Senate candidate Dave McCormick led hedge fund that bet against some of Pennsylvania’s most iconic companies
CNN
Pennsylvania State Treasurer
In the years that Pennsylvania Senate candidate Dave McCormick led one of the world’s largest hedge funds, the firm bet millions of dollars against some of the state’s biggest and most iconic companies, financial filings show. Under McCormick’s leadership, Bridgewater Associates shorted the stocks of nearly 50 companies headquartered in Pennsylvania, including The Hershey Company and US Steel, a CNN review of records from the US Department of Labor found. Short positions, which are essentially bets that the companies’ stocks will drop, can hurt corporations by depressing their stock prices, making it harder to gain new financing, invest or hire more workers, according to experts. For financial institutions, short positions can be lucrative.

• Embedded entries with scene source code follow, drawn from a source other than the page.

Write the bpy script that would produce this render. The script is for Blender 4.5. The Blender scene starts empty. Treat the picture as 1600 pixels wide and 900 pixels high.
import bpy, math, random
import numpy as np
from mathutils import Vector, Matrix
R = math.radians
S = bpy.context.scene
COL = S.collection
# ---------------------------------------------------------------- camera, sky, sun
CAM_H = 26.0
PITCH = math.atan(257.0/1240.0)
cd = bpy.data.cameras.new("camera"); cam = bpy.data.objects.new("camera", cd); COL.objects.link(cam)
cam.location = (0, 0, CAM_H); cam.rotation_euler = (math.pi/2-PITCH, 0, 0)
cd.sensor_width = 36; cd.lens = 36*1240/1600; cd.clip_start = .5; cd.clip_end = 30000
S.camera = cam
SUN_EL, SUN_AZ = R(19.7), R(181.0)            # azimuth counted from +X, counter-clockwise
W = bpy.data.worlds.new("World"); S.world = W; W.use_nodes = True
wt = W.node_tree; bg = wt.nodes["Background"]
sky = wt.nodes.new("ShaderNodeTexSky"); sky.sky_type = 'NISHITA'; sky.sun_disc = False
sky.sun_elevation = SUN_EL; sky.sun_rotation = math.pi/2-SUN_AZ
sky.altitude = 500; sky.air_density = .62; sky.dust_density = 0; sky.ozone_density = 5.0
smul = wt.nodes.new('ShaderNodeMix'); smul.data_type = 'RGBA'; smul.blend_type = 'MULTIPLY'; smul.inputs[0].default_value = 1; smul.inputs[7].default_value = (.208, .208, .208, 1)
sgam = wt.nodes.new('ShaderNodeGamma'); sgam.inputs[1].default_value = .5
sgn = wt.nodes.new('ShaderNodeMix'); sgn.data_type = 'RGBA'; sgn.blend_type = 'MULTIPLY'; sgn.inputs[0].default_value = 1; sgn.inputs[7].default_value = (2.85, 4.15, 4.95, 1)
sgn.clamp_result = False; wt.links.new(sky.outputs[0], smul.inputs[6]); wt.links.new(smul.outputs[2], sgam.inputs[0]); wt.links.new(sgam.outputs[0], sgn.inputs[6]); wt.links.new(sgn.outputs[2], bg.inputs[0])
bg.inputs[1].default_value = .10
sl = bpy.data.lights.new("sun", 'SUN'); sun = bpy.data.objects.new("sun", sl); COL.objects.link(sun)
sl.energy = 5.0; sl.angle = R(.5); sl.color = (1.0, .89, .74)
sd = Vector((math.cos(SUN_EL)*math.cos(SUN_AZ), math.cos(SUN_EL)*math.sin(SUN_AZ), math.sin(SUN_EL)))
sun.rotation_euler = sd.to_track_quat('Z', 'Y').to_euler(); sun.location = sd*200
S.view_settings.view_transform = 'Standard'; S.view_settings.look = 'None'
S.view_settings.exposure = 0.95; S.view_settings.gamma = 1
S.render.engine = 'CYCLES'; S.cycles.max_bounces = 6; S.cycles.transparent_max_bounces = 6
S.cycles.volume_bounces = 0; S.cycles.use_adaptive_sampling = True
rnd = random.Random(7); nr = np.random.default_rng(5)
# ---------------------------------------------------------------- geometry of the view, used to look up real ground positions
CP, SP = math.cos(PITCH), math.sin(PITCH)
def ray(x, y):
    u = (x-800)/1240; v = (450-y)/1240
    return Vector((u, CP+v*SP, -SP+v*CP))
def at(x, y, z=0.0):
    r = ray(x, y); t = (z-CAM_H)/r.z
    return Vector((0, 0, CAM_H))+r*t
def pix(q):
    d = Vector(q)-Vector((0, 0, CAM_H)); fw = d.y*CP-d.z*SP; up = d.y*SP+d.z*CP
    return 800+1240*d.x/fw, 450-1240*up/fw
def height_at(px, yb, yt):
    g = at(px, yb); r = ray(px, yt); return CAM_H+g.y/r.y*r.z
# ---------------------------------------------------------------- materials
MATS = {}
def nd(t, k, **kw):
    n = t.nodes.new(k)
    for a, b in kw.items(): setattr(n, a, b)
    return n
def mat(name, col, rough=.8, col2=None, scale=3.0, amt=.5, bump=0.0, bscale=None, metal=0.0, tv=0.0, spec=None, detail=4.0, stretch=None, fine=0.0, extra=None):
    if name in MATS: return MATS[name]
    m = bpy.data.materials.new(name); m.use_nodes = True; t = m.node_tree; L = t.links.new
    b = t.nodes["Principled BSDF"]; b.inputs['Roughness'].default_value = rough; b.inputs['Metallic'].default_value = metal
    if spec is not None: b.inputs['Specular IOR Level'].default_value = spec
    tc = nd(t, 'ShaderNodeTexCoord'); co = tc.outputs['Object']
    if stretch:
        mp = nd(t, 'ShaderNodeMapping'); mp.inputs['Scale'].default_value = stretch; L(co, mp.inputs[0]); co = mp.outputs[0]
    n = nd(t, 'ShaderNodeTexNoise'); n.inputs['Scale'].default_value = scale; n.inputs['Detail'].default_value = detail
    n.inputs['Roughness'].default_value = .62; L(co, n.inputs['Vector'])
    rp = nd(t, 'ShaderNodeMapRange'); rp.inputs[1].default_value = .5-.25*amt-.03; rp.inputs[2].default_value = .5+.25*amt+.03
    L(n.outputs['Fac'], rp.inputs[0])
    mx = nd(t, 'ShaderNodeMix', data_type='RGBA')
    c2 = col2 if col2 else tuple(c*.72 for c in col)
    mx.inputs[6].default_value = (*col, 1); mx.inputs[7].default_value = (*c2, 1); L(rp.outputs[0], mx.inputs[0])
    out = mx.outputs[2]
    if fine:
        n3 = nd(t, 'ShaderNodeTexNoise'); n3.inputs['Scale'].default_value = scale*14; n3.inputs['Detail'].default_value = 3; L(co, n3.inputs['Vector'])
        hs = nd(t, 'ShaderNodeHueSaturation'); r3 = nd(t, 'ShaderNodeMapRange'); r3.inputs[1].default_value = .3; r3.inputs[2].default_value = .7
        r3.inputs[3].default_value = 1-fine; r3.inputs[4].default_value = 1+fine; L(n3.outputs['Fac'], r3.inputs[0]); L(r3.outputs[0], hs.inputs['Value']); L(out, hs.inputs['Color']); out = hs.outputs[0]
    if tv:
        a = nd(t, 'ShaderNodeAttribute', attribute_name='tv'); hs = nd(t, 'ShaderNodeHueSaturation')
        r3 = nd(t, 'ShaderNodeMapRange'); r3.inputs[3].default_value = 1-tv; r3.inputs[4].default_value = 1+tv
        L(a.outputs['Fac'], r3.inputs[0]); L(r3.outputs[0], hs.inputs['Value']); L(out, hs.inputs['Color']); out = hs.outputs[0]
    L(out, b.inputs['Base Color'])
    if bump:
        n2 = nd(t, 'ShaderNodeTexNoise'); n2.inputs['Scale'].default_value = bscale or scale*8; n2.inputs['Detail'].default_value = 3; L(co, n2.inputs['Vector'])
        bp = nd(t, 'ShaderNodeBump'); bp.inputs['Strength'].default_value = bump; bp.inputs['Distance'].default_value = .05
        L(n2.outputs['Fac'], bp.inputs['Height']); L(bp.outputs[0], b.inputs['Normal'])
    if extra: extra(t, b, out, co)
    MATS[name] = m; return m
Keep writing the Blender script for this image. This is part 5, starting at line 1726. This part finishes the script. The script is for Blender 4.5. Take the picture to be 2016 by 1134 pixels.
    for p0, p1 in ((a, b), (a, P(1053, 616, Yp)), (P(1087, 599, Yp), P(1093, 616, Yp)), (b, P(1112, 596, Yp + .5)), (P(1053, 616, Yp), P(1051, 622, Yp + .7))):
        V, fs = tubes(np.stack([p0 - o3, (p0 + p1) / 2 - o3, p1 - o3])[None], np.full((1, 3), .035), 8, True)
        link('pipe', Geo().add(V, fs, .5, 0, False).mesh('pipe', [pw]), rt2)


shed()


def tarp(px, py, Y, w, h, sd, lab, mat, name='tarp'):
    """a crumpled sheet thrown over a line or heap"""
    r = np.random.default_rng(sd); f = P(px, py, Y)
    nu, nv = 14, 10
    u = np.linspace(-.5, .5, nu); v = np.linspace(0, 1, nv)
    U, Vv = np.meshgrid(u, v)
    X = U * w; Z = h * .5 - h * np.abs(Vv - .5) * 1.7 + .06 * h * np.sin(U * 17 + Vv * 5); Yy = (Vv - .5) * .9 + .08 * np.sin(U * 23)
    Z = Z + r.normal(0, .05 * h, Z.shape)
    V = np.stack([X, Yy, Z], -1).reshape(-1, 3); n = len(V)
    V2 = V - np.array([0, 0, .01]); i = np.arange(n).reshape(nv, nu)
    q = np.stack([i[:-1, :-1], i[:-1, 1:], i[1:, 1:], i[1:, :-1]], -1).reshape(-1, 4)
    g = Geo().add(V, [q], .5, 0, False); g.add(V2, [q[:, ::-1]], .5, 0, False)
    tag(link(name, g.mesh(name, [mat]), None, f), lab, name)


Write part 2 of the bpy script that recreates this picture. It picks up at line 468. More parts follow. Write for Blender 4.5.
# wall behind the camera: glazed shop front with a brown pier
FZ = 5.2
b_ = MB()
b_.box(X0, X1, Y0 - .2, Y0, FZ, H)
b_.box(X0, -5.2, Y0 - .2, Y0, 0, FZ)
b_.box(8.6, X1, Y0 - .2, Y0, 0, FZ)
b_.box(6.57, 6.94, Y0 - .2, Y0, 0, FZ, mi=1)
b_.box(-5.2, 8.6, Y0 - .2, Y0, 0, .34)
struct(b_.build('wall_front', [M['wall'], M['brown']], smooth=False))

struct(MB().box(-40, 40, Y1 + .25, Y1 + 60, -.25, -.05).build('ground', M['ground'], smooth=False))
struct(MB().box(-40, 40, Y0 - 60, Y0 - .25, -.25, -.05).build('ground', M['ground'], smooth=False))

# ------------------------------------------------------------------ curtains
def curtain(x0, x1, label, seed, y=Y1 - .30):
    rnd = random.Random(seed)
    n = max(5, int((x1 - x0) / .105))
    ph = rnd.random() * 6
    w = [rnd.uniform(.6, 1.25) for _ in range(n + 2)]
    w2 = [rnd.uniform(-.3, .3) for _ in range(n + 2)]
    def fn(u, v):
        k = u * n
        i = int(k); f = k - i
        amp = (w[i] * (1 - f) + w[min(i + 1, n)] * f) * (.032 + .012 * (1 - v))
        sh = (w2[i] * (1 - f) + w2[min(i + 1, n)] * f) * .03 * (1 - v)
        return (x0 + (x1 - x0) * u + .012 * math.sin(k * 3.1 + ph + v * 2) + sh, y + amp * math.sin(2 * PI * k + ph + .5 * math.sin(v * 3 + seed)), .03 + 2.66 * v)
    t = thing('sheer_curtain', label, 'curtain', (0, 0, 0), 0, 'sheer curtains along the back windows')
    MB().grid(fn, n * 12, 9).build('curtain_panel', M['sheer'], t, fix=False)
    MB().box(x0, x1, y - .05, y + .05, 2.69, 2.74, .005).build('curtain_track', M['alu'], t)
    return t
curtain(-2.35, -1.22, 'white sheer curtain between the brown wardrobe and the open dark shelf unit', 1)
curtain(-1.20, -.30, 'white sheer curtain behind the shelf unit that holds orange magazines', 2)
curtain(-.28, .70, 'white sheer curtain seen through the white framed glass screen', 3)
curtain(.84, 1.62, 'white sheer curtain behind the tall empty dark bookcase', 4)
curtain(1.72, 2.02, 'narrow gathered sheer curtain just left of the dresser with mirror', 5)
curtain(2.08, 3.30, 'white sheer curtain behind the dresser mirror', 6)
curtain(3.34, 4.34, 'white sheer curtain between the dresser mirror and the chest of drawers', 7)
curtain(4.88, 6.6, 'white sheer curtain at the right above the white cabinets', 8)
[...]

But what makes sense as an investor can take on new meaning in politics as McCormick, a Republican making his second bid for Senate, casts himself as a job creator for Pennsylvanians. “Fundamentally, I think Dave McCormick is out of touch with workers,” said Kevin Boltz, who works for Hershey in central Pennsylvania and is a longtime member of the union that represents the company’s employees. “I don’t think this man understands my way of life.” The Pennsylvania race – a face-off between McCormick and three-term Democratic Sen. Bob Casey – is crucial as Republicans try to flip the one or two seats they need to win control of the Senate.